Dans ses formes les plus avancées, la conscience écologique est donc passée du constat de la crise à l'affirmation de la nécessité d'un véritable changement de civilisation, d'un nouveau projet universaliste respectueux tout à la fois de l'unicité du genre humain et de la diversité de ses cultures, dont l'avenir est indissociable de celui de la biosphère. L'écologie devenue politique s'efforce de penser, en des termes neufs, non seulement notre appartenance à la nature, mais encore les rapports sociaux injustes et les régulations politiques archaïques qui pèsent sur les humains. En bref, de penser l'alliance avec la nature, le contrat social, la souveraineté politique et au-delà le système de valeurs qui surplombe l'ensemble des régulations sociales et garantissent leur stabilité.

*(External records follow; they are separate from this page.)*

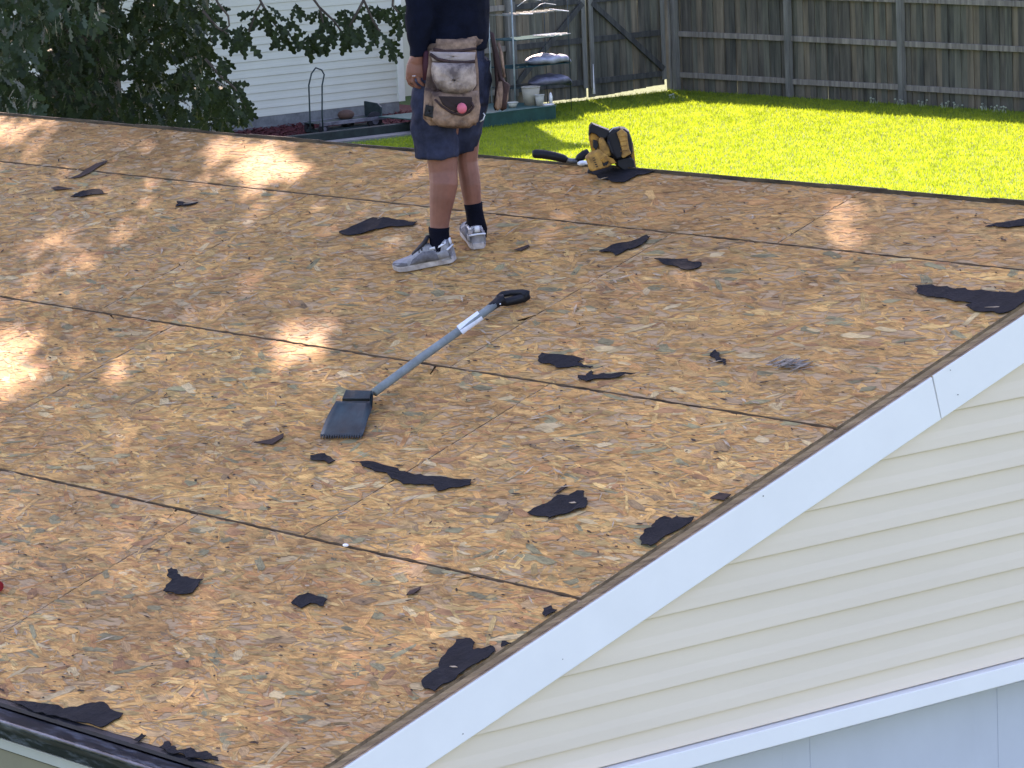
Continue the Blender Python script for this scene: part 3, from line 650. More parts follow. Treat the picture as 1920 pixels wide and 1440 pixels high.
# wire tray
a = onx(1030,66,RX1-.15); b = MB()
for k in range(14):
    y = a.y-.18+k*.035; b.tube([(a.x-.18,y,a.z),(a.x+.18,y+random.uniform(-.02,.02),a.z+random.uniform(-.01,.03))], .005, seg=5)
for k in range(5): b.tube([(a.x-.18+k*.09,a.y-.2,a.z+.01),(a.x-.18+k*.09,a.y+.3,a.z+.01)], .005, seg=5)
tag(b.build('wire_tray', M_bright), 'crumpled pale wire tray on the second shelf of the rack', 'tray')
def bag(pxc, wpx, hpx, X, lab, col):
    c = onx(*pxc, X); s = 117.; w = wpx/s/.78; h = hpx/s; m_ = mat('bag_'+lab[:6], col, .45, var=.25, scale=7, bump=.5, bscale=12)
    b = MB(); b.ball(c+Vector((0,0,h*.45)), .26, w/2, h*.55, seg=28, rg=18); o = b.build('soil_bag', m_, None, True)
    for v in o.data.vertices:
        q = v.co-c; t = q.y/(w/2)
        z = max(q.z, 0); z = z*(.75+.35*noise.noise(Vector((t*1.7,q.x*3,c.z)))) + .02*noise.noise(v.co*9)
        if t > .55: z -= (t-.55)*.22           # the end slumps over the shelf edge
        v.co = c+Vector((q.x*(1+.1*noise.noise(v.co*4)), q.y, z))
    tag(o, lab, 'bag', 'plastic bags on the shelving rack')
bag((1028,119),82,26,-38.35,'puffy white and grey bag draped over the shelf edge',(.36,.37,.43))
bag((1032,158),78,26,-38.35,'darker grey bag slumped on the lowest shelf',(.17,.17,.22))
# green raised box with pots
bx = empty('planter_box', onz(980,232,GZ), 'low dark green planter box under the shelving rack', 'planter')
M_green = mat('green_box', (.010,.062,.050), .5, var=.2, scale=6)
BX1 = -37.36; y0, y1 = onx(800,220,BX1).y, onx(1043,222,BX1).y; zt = GZ+.23
b = MB(); b.abox(BX1-.03,BX1,y0,y1,GZ,zt-.02); b.build('front_panel', M_green, bx, bevel=.005)
b = MB(); b.abox(-38.6,BX1-.03,y1-.03,y1,GZ,zt-.02); b.build('end_panel', M_green, bx)
b = MB(); b.abox(-38.6,BX1+.012,y0,y1+.012,zt-.018,zt); b.build('lid', mat('green_lid',(.035,.10,.085),.5,var=.15), bx, bevel=.006)
M_cream2 = mat('cream_plastic', (.33,.30,.22), .5, var=.06); M_wpl = mat('white_plastic', (.42,.41,.33), .5)
def pot(pxc, r0_, r1_, h, X, m_, lab, cat):
    c = onx(*pxc, X); c.z = zt; t = empty('pot', c, lab, cat)
    b = MB(); b.tube([c,c+Vector((0,0,h))],[r0_,r1_],seg=20,cap=False); b.add([c+Vector((r0_*math.cos(k*.314),r0_*math.sin(k*.314),.004)) for k in range(20)],[tuple(range(20))]); o = b.build('body', m_, t, True); o.modifiers.new('s','SOLIDIFY').thickness=.006
    b = MB(); ring = [c+Vector((r1_*math.cos(k*.2618),r1_*math.sin(k*.2618),h)) for k in range(25)]; b.tube(ring, .008, seg=6); b.build('rim', m_, t, True)
pot((996,194),.11,.15,.29,-37.75,M_cream2,'cream bucket standing on the green planter box','bucket')
pot((1012,194),.055,.075,.17,-37.52,M_wpl,'small white pot in front of the cream bucket','pot')
pot((961,186),.05,.085,.08,-37.7,M_wpl,'shallow white bowl left of the cream bucket','bowl')
b = MB(); c = onx(1033,192,-37.6); c.z = zt; b.tube([c,c+Vector((0,0,.12)),c+Vector((0,0,.15)),c+Vector((0,0,.18))],[.028,.028,.02,.012],seg=12); tag(b.build('bottle', M_paint, None, True), 'slim white bottle at the right end of the planter box', 'bottle')
b = MB(); c = onx(1025,193,-37.5); c.z = zt; b.tube([c,c+Vector((0,0,.015))],[.11,.13],seg=18); tag(b.build('saucer', M_paint, None, True), 'white saucer under the slim bottle', 'saucer')

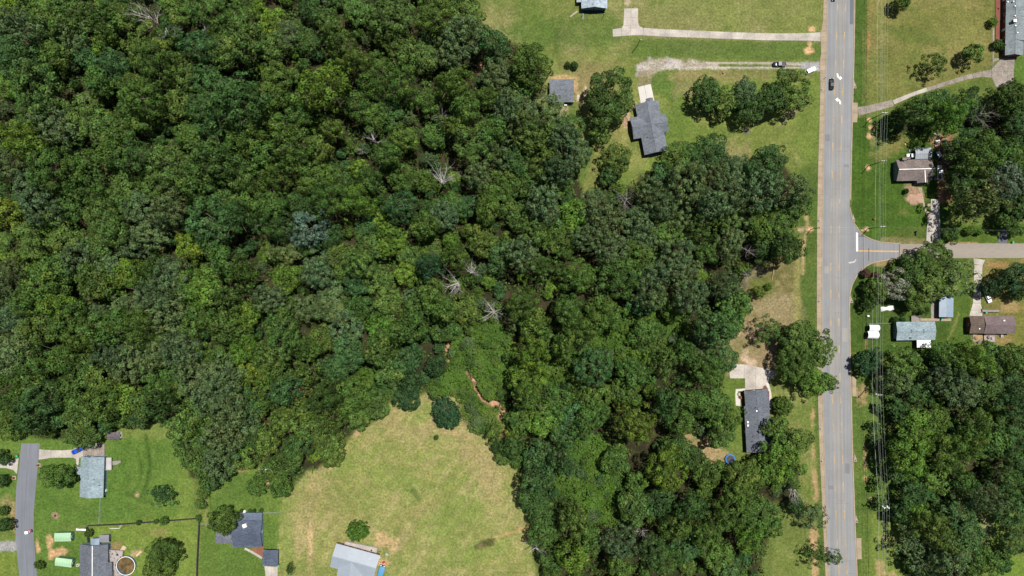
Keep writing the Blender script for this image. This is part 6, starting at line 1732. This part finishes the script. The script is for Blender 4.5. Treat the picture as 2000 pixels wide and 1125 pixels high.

En refusant de confier le destin commun de la Planète aux seuls savants et experts, l'écologie politique renouvelle radicalement le principe de la citoyenneté. Citoyenneté de proximité bien sûr, comme forme privilégiée d'intervention sur le monde vécu de chaque collectivité, mais plus encore citoyenneté planétaire, seule en mesure d'instaurer une gouvernabilité de la Terre mise à l'ordre du jour par la conférence de Rio en juin 1992.